Wear properties of surface-modified WAAM samples of AA7075 alloy with TiC nanoparticles-treated filler wire using cold metal transfer welding process
摘要
This study investigates the synergetic effects of TiC nanoparticle reinforcement and double-pass friction stir processing (FSP) on the microstructural and tribological properties of AA7075 fabricated via CMT-WAAM. While WAAM offers high deposition rates for intricate aluminium components, inherent challenges such as coarse dendritic structures and porosity often compromise mechanical integrity. To address this, a TiC nanoparticle-treated filler wire was employed, followed by surface modification via double-pass FSP. Microstructural characterization showed that refinement of grain size from 17.305 ± 4.269 µm in the as-deposited state to 4.311 ± 1.024 µm post-FSP was driven by continuous dynamic recrystallization (CDRX) and Zener pinning by TiC particles. Mechanical testing exhibited an 11.39% increase in microhardness for the WAAM-FSP specimen (176 ± 0.5 HV) compared to the WAAM (158 ± 2 HV), consistent with Hall–Petch strengthening.
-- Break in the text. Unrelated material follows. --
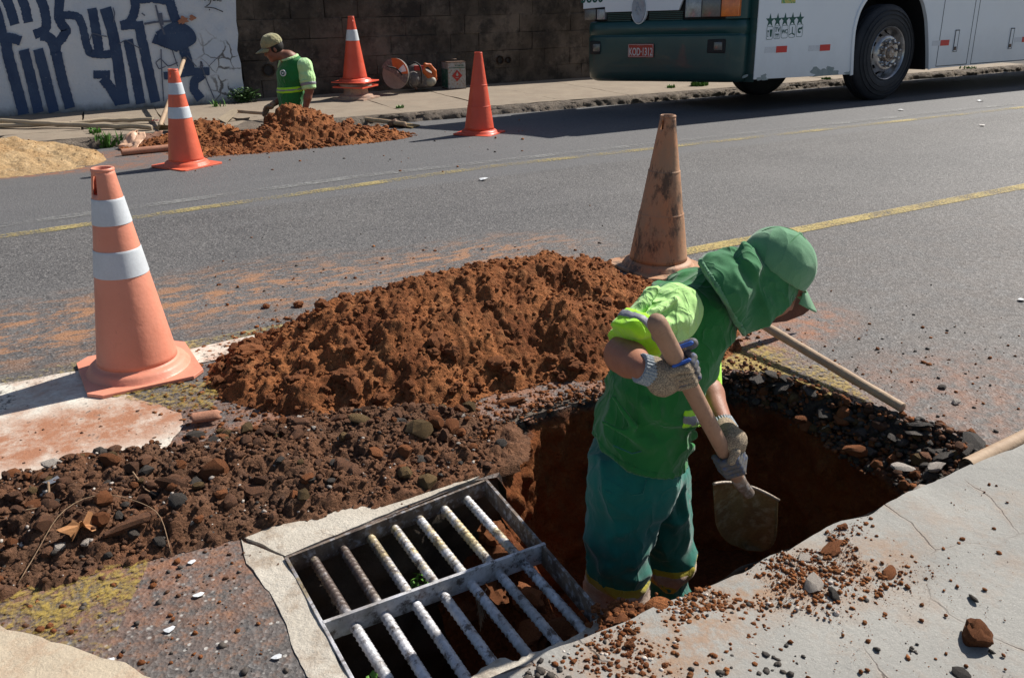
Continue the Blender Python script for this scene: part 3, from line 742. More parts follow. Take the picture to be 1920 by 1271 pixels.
# far pavement: separate poured slabs on a rough kerb
base = mesh('far_pavement', [(-10, 9.99, SWZ-.03), (28, 9.99, SWZ-.03), (28, 13, SWZ-.03), (-10, 13, SWZ-.03)], [[0, 1, 2, 3]], M['mortar']); base['kind'] = 'structure'
xj = [-7.5, -5.6, -3.7, -1.9, -.2, .75, 1.6, 2.4, 3.3, 4.42, 5.6, 6.75, 7.95, 9.3, 10.8, 12.3, 14, 16, 18]
k = 0
for i in range(len(xj)-1):
    for (ya, yb) in (((10.03, 12.44),) if i > 7 else ((10.03, 10.5+.12*math.sin(i*2)), (10.5+.12*math.sin(i*2), 12.44))):
        sl_ = .06 if i > 7 else .2
        a, b = xj[i]+.006, xj[i+1]-.006
        P = [(a-.0, ya+.006), (b, ya+.006), (b+sl_, yb-.006), (a+sl_, yb-.006)]
        P = rough_poly(P, .12, .010, k, 3)
        o = slab('paving_slab', P, SWZ-.04, SWZ+random.uniform(-.003, .003), M['far_walk'], base, kind=None, amp=.004, step=.4); k += 1
# rough kerb
vv = []; n = 700; prof = [(10.06, SWZ+.001), (10.03, SWZ-.004), (10.0, SWZ-.02), (9.965, SWZ-.05), (9.95, SWZ-.08), (9.93, -.098), (9.91, -.104)]
xs = np.linspace(-8, 18, n)
for j, (y, z) in enumerate(prof):
    a = 0 if j == 0 else (.4 if j == 1 else 1)
    dy = fbm(xs*2, j*.3, 0, 17, 5)*.035*a+fbm(xs*22, j*1.3, 0, 18, 3)*.022*a; dz = fbm(xs*14, j*1.1, 5, 19, 3)*.016*a
    vv += [(x, y+p, z+q) for x, p, q in zip(xs, dy, dz)]
ff = [[j*n+i, j*n+i+1, (j+1)*n+i+1, (j+1)*n+i] for j in range(len(prof)-1) for i in range(n-1)]
mesh('kerb', vv, ff, M['kerb_rough'], None, True)['kind'] = 'structure'
# second hole sides
vv = []
hb = np.array(HB+[HB[0]]); H4, _t = resample(hb, 80)
for z in np.linspace(0, -.7, 10): vv += [(p[0]+random.uniform(-.01, .01), p[1]+random.uniform(-.01, .01), gz(p[1])+z) for p in H4]
mesh('far_hole_side', vv, [[r*80+i, r*80+i+1, (r+1)*80+i+1, (r+1)*80+i] for r in range(9) for i in range(79)], M['soil_wet'])['kind'] = 'structure'
mesh('far_hole_floor', [(2.3, 9, -.68), (3.5, 9, -.68), (3.5, 9.9, -.68), (2.3, 9.9, -.68)], [[0, 1, 2, 3]], M['soil_wet'])['kind'] = 'structure'

# painted markings, each a sheet 4 mm above the asphalt
def strip(name, pts, wd, mat, z=.004, n=60):
    P, _ = resample([(*p,) for p in pts], n); d = np.gradient(P, axis=0); d /= np.linalg.norm(d, axis=1)[:, None]; nn = np.stack([-d[:, 1], d[:, 0]], 1)
    vv = [(*(p+q*wd/2), gz(p[1])+z) for p, q in zip(P, nn)]+[(*(p-q*wd/2), gz(p[1])+z) for p, q in zip(P, nn)]
    o = mesh(name, vv, [[i, i+1, n+i+1, n+i] for i in range(n-1)], mat); o['kind'] = 'structure'; return o
Lh = w2(1300, 470); Lr = w2(1920, 350)
strip('yellow_line', [(-4, Lh[1]+.02), (.3, Lh[1]+.05), (1.2, Lh[1]+.02)], .10, M['yellow_far'])
strip('yellow_line', [(2.6, Lh[1]+.01), Lh, Lr, (22, Lr[1])], .115, M['yellow_old'])
a, b, c_ = w2(0, 445), w2(900, 315), w2(1900, 204)
strip('yellow_line', [(-6, a[1]-.1), a, b, c_, (24, c_[1]+.1)], .11, M['yellow_far'])
a, b, c_ = w2(0, 424), w2(700, 328), w2(1900, 196)
strip('grey_line', [(-6, a[1]-.1), a, b, c_], .11, M['grey_line'])
def patch(name, px, mat, z=.004, seed=1, amp=.012):
    o = sheet(name, rough_poly([w2(*p) for p in px], .04, amp, seed, 9), [], z, mat, .1); return o
patch('white_marking', [(-260, 775), (0, 720), (165, 694), (200, 728), (338, 776), (345, 800), (300, 860), (0, 900), (-260, 960)], M['white_paint'], .004, 3, .01)
patch('white_marking', [(330, 664), (425, 640), (520, 622), (520, 655), (420, 672), (345, 690)], M['white_paint'], .0045, 4)
patch('yellow_marking', [(205, 745), (260, 725), (420, 715), (400, 770), (330, 775)], M['yellow_box'], .0075, 5)
patch('yellow_marking', [(-60, 1100), (0, 1080), (280, 1035), (275, 1060), (196, 1243), (120, 1222), (0, 1184), (-60, 1165)], M['yellow_box'], .004, 6, .004)
patch('yellow_marking', [(1340, 690), (1400, 640), (1470, 655), (1560, 700), (1640, 760), (1560, 740), (1460, 700)], M['yellow_box'], .004, 7, .02)

# ------------------------------------------------------------ stones, crumbs and piles
def stone_mesh(name, mat, seed, flat=.8, ang=0.0, sub=2, amp=.28):
    bm = bmesh.new(); bmesh.ops.create_icosphere(bm, subdivisions=sub, radius=1.0); r = random.Random(seed)
    o = V((r.uniform(-50, 50), r.uniform(-50, 50), r.uniform(-50, 50)))
    cuts = [(V((r.gauss(0, 1), r.gauss(0, 1), r.gauss(0, 1))).normalized(), r.uniform(.55, .85)) for _ in range(8 if ang else 1 if sub > 2 else 3)]
    sc = V((1, r.uniform(.65, .95), flat*r.uniform(.75, 1.05)))
    for v in bm.verts:
        p = v.co.copy(); p *= 1+amp*mnoise.noise(p*1.3+o)+amp*.5*mnoise.noise(p*3.3+o)+(amp*.3*mnoise.noise(p*8+o) if sub > 2 else 0)
        for nn, d in cuts:
            q = p.dot(nn)
            if q > d: p -= nn*(q-d)*.96
        v.co = V((p.x*sc.x, p.y*sc.y, p.z*sc.z))
    me = bpy.data.meshes.new(name); bm.to_mesh(me); bm.free(); me.materials.append(mat)
    me.shade_smooth(); me.set_sharp_from_angle(angle=math.radians(24)); return me
def lib(kind, mat, n=5, **kw): return [stone_mesh('stone', M[mat], sum(map(ord, kind)) % 97+i*13, **kw) for i in range(n)]
STL = {'brown': lib('brown', 'brown_stone'), 'rub': lib('rubb', 'rubble_stone', ang=1), 'black': lib('black', 'black_stone', ang=1, flat=.7),
       'ochre': lib('ochre', 'ochre_stone'), 'white': lib('white', 'white_stone', ang=1, flat=.6), 'clod': lib('clod2', 'brown_stone', flat=.7, amp=.45, sub=3)}
def stone(kind, p, r, parent, name='stone', stretch=None, rot=None):
    me = random.choice(STL[kind]); o = link(bpy.data.objects.new(name, me)); 
    o.location = V([float(c) for c in p]); s = stretch or (1, 1, 1); o.scale = (r*s[0], r*s[1], r*s[2])
    o.rotation_euler = rot or (random.uniform(-.4, .4), random.uniform(-.4, .4), random.uniform(0, 6.28))
    if parent is not None: world_to_fast(parent, o)
    return o
def world_to_fast(parent, o):
    o.parent = parent; o.matrix_parent_inverse = (Matrix.Translation(parent.location) @ parent.rotation_euler.to_matrix().to_4x4()).inverted()
ICO = None
def crumbs(name, pts, rad, mat, parent=None, flat=.75, kind='stuff'):
    """many small angular crumbs joined into one mesh"""
    global ICO
    if ICO is None:
        bm = bmesh.new(); bmesh.ops.create_icosphere(bm, subdivisions=1, radius=1.0)
        ICO = (np.array([v.co for v in bm.verts]), np.array([[v.index for v in f.verts] for f in bm.faces])); bm.free()
    bv, bf = ICO; n = len(pts); pts = np.array(pts, float); rad = np.array(rad, float)
    j = 1+rng.normal(0, .2, (n, len(bv), 1)); sc = np.stack([rng.uniform(.7, 1.3, n), rng.uniform(.7, 1.3, n), flat*rng.uniform(.7, 1.2, n)], 1)
    P = bv[None]*j*sc[:, None, :]*rad[:, None, None]
    a = rng.uniform(0, 6.28, n); ca, sa = np.cos(a)[:, None], np.sin(a)[:, None]
    X = P[..., 0]*ca-P[..., 1]*sa; Y = P[..., 0]*sa+P[..., 1]*ca
    P = np.stack([X, Y, P[..., 2]], 2)+pts[:, None, :]
    F = (bf[None]+np.arange(n)[:, None, None]*len(bv)).reshape(-1, 3)
    me = bpy.data.meshes.new(name); V_ = P.reshape(-1, 3)
    me.vertices.add(len(V_)); me.vertices.foreach_set('co', V_.ravel()); me.loops.add(len(F)*3); me.loops.foreach_set('vertex_index', F.ravel().astype(np.int32))
    me.polygons.add(len(F)); me.polygons.foreach_set('loop_start', np.arange(0, len(F)*3, 3, dtype=np.int32)); me.update(); me.validate()
    me.materials.append(mat); o = link(bpy.data.objects.new(name, me))
    if parent is not None: world_to_fast(parent, o)
    if kind: o['kind'] = kind
    return o
class Heap:
    def __init__(s, x0, x1, y0, y1, st):
        s.x = np.arange(x0, x1, st); s.y = np.arange(y0, y1, st); s.st = st; s.X, s.Y = np.meshgrid(s.x, s.y, indexing='ij'); s.Z = np.full(s.X.shape, -.02)
    def ridge(s, pts, rf, rb_, soft=.12, pw=1.0, shrink=False):
        """pts: x, y, height; rf/rb_: run of the front (-y) and back slope"""
        P, _ = resample(pts, 60)
        for x, y, h in P:
            dx = s.X-x; dy = s.Y-y; r = np.where(dy < 0, rf, rb_)
            rx = (rf+rb_)/2
            q = min(1, .3+.7*h/.22) if shrink else 1; rx *= q; r = r*q
            t = np.sqrt((dx/rx)**2+(dy/r)**2+soft**2)-soft*.4
            s.Z = np.maximum(s.Z, h*(1-np.clip(t, 0, 1.4)**pw))
    def rough(s, amp, f, seed, o=4):
        m = np.clip(s.Z/.03, 0, 1); s.Z += fbm(s.X*f, s.Y*f, 0, seed, o)*amp*m
    def bumps(s, n, r0_, r1_, hk=.6, mask=.004, pw=2.2):
        Z0 = s.Z.copy()
        for _ in range(n):
            i = rng.integers(len(s.x)); j = rng.integers(len(s.y)); z = Z0[i, j]
            if z < mask: continue
            r = r0_+(r1_-r0_)*rng.random()**pw; k = int(r/s.st)+1
            a, b, c, d = max(0, i-k), min(len(s.x), i+k+1), max(0, j-k), min(len(s.y), j+k+1)
            e = rng.uniform(.7, 1.4); dx = (s.X[a:b, c:d]-s.x[i])*e; dy = (s.Y[a:b, c:d]-s.y[j])/e
            q = r*r-dx*dx-dy*dy; t = z+np.sqrt(np.clip(q, 0, None))*hk-r*.22
            s.Z[a:b, c:d] = np.where(q > 0, np.maximum(s.Z[a:b, c:d], t), s.Z[a:b, c:d])
    def at(s, x, y):
        i = int(np.clip((x-s.x[0])/s.st, 0, len(s.x)-1)); j = int(np.clip((y-s.y[0])/s.st, 0, len(s.y)-1)); return float(s.Z[i, j])
    def build(s, name, mat, parent=None, zb=None, thr=0.0, mats=None, pick=None):
        n, m_ = s.X.shape; idx = np.arange(n*m_).reshape(n, m_)
        q = np.stack([idx[:-1, :-1], idx[1:, :-1], idx[1:, 1:], idx[:-1, 1:]], -1).reshape(-1, 4)
        Zf = s.Z.ravel(); keep = (Zf[q] > thr).any(1); q = q[keep]
        zz = Zf + (zb(s.X, s.Y).ravel() if zb else 0)
        P = np.stack([s.X.ravel(), s.Y.ravel(), zz], 1)
        u, inv = np.unique(q, return_inverse=True); P = P[u]; q = inv.reshape(-1, 4)
        me = bpy.data.meshes.new(name); me.vertices.add(len(P)); me.vertices.foreach_set('co', P.ravel()); me.loops.add(len(q)*4); me.loops.foreach_set('vertex_index', q.ravel().astype(np.int32))
        me.polygons.add(len(q)); me.polygons.foreach_set('loop_start', np.arange(0, len(q)*4, 4, dtype=np.int32)); me.update(); me.validate()
        for mm in (mats or [mat]): me.materials.append(mm)
        me.shade_smooth(); o = link(bpy.data.objects.new(name, me))
        if parent is not None: world_to_fast(parent, o)
        return o
def scatter(hp, n, r0_, r1_, cond=None, zb=None, pw=3, sink=.25, base=0.0, box=None):
    P = []; R = []
    x0, x1, y0, y1 = box or (hp.x[0], hp.x[-1], hp.y[0], hp.y[-1])
    while len(P) < n:
        x, y = rng.uniform(x0, x1), rng.uniform(y0, y1); z = hp.at(x, y) if hp else 0
        if cond and not cond(x, y, z): continue
        r = r0_+(r1_-r0_)*rng.random()**pw; zz = (zb(x, y) if zb else 0)
        P.append((x, y, max(z, base)+zz+r*sink)); R.append(r)
    return P, R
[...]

Tribological evaluations, conducted across varying loads (20–40 N) and sliding velocities (1.0–2.0 m/s) using Response Surface Methodology (RSM), identified an optimal operating condition at 30 N and 1.5 m/s. ANOVA established that the load is the primary contributing factor to the wear performance, outweighing the effects of sliding velocity. At these parameters, the predicted wear rate and mean COF were decreased from 0.287 × 10−6 g/N m and 0.519 (WAAM) to 0.277 × 10−6 g/N m and 0.303 (WAAM-FSP), with a desirability of 59.40%. FESEM and EDS analysis of the worn surfaces indicated a shift from severe abrasive wear in the WAAM to a stable oxidative wear regime in the WAAM-FSP samples.